Title IX-- yes, I think you're right about that. But one thing about it is that most sports are the women's version of things that started out as boys' sports, sometimes a stripped-down or "easy"-ified version; as a fencer in college I knew that one of the unintended consequences of Title IX is that a lot of colleges dropped their men's fencing programs, so that there would be a women's sport to make up for their football program. US Men's fencing has suffered internationally as a result, but an American woman recently won the first gold medal for the women's sabre event, and the first American gold fencing medal in history.
Flat-track roller derby isn't a women's version of anything, it's a new sport, and rather than having been watered down for women's consumption so as not to shock the parents of the little girls playing it, it's an amped-up real-life grown-up version of something that used to be, quite frankly, a bit hokey and a lot fake.

I haven't got my thoughts all hammered out on this yet, but I'm thinking maybe I'll polish up some kind of essay one of these days. Thanks for the feedback!

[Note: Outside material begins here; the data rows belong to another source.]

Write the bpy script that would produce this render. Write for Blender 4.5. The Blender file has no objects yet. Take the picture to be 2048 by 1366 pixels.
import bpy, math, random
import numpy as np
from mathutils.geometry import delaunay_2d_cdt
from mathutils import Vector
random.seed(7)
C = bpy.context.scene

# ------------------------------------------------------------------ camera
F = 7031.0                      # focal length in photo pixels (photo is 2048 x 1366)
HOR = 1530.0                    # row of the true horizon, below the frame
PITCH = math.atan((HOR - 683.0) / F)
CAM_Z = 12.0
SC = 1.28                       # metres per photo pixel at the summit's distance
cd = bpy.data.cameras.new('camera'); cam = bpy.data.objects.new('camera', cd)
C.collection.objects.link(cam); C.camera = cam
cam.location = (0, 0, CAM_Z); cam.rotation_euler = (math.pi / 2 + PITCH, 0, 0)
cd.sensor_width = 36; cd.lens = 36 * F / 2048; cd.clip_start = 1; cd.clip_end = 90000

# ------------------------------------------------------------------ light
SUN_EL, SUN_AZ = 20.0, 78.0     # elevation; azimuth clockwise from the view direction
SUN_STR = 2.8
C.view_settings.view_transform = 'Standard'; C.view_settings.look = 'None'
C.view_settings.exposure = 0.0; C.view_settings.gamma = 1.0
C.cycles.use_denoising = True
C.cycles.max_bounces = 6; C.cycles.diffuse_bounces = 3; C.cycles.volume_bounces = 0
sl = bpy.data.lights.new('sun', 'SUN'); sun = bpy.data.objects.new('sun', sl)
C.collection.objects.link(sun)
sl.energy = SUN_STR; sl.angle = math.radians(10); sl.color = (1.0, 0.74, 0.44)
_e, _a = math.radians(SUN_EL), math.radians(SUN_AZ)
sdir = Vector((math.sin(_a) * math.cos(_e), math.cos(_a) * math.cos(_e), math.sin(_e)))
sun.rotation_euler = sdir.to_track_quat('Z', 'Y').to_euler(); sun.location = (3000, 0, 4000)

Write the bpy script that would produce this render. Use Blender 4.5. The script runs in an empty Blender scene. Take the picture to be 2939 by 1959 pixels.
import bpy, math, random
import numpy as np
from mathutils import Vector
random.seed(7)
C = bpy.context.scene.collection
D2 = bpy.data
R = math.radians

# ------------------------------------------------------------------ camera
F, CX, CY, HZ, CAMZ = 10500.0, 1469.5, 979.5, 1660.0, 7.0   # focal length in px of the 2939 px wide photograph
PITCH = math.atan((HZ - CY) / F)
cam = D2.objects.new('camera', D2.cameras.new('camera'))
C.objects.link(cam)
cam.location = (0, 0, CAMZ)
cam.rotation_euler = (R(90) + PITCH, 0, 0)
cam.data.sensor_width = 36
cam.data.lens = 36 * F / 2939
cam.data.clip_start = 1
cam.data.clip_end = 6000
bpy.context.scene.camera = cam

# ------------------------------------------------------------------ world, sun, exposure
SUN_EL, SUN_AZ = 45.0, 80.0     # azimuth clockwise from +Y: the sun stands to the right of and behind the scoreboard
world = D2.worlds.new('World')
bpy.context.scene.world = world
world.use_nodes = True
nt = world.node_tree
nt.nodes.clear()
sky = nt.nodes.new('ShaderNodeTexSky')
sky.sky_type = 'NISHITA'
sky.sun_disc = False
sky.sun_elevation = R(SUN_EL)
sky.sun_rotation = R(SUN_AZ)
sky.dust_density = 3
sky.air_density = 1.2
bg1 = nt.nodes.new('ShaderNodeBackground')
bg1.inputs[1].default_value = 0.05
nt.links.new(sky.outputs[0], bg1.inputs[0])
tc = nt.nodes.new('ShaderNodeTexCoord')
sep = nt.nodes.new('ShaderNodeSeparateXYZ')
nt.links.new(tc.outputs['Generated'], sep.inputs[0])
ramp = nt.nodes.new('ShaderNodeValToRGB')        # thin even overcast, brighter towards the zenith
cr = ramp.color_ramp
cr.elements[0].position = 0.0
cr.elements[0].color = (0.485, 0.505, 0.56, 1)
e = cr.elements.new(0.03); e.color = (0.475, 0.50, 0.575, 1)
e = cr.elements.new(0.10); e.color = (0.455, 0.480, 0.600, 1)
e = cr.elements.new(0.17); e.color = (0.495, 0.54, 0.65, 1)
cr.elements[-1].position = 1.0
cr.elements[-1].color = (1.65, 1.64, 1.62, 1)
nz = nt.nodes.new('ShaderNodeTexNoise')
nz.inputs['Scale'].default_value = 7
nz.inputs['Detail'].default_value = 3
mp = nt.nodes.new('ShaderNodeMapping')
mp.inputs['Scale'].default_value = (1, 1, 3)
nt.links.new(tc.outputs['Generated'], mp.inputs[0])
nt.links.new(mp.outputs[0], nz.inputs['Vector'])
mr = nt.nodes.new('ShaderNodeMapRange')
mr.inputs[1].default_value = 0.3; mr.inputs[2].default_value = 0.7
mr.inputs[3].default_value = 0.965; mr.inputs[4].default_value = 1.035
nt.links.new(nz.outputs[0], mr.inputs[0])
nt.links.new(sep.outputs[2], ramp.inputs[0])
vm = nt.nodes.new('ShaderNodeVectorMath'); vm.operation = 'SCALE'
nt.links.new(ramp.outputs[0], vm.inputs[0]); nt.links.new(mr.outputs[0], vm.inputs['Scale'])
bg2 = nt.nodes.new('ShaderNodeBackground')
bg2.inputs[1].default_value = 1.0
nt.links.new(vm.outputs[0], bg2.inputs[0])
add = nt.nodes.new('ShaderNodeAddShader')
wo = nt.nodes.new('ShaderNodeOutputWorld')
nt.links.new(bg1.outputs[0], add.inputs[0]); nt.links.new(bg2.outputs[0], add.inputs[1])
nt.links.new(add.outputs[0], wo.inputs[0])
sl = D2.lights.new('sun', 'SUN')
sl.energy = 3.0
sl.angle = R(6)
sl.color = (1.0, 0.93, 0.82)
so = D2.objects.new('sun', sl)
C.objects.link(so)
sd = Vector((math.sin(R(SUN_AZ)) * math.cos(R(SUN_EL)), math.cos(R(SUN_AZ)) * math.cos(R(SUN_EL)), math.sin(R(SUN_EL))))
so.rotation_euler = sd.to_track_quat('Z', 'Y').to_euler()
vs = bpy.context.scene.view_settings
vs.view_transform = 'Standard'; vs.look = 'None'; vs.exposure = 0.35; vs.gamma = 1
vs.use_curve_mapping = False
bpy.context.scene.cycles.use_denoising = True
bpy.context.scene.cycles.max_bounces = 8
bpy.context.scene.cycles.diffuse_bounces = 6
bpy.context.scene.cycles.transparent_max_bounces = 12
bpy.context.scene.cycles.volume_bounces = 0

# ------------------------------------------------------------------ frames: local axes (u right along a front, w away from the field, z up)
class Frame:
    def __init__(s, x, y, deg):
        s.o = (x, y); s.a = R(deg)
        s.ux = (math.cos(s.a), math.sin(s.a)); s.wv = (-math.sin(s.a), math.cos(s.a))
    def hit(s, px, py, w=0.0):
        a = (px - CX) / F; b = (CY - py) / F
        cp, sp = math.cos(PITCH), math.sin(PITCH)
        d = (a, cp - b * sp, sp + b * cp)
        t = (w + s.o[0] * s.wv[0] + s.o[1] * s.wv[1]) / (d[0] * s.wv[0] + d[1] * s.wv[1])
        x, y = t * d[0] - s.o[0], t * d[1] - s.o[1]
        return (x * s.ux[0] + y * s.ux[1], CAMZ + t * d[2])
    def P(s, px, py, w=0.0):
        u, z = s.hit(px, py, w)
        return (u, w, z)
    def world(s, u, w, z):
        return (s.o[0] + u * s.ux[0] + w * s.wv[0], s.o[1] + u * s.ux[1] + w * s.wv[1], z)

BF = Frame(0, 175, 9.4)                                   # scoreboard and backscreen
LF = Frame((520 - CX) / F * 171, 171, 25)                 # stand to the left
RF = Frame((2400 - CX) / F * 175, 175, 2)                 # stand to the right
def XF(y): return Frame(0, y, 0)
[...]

Date: 2008-02-04 01:58 pm (UTC)
From: [identity profile] dragonlady7.livejournal.com
I suppose I should also state, for the record, that I don't actually think all women's sports are actually easier than men's, but that's the way they're understood by many people, and it's part of what perhaps makes them less appealing to some people who wind up attracted to roller derby. The feeling that they're laboring under the burden, still, of having to prove themselves independently.
And the fact that the men's games attract huge crowds and talent scouts who hire good players to play professionally for millions of dollars, while there are like, five professional women's athletes in the world and nobody watches adult women play sports ever except maybe individual ones. If she's hot. (*cough*Kournikova*cough*)

Date: 2008-02-04 05:43 pm (UTC)
From: [identity profile] rootsnradicals.livejournal.com
>Oh, I didn't mean to imply that we had bad individuals on the team, only that we didn't have a large enough complement of people who could create positive energy. We had a lot of people who were, and are, perfectly attuned to reflect positive energy, but without a positive energy source, can't provide it on their own. They tried, and gave their all in most cases, but in hard times, they couldn't keep it up-- I think that's a good time to use the phrase "burnt out".


Yeah - my comment was more to agree with this - I didn't want you thinking *I* thought there were any bad eggs! haha!

Date: 2008-02-04 05:46 pm (UTC)

Date: 2008-02-04 12:42 pm (UTC)
From: [identity profile] soulofbuffalo.livejournal.com
What does any of that have to do with being a bad feminist? Reading that, it was like you'd just asserted that most women pay roller derby because they like the male attention and, I don't know, it makes them feel pretty. Saying that women are less likely to play contact sports when they're younger and thus could be missing out on something, is just stating a fact.

Date: 2008-02-04 02:03 pm (UTC)
From: [identity profile] dragonlady7.livejournal.com
Oh, I just always wind up having said something that makes the bulk of the commenters reply "I'm a woman and XX!" and I'm like, did I actually say that? Where did I say-- oh. Whoops.
So it was a chickenshit attempt at preventing people picking up on things I didn't mean to focus on, that I left in there because I've got a faulty self-editor.

I suppose I could attempt to address the concept of women who play roller derby because they like the male attention. There must be some. I know I feel sexy in my uniform, sometimes, and I make more of an effort for my personal appearance for roller derby than I ever did before-- though, complicating that is the fact that I get the strongest response from my leaguemates, so really it's my fellow women I'm dressing for, for the most part. But attention-- it's got to be a component, but, I'm not up to addressing that whole concept, except to say you're right, not like that.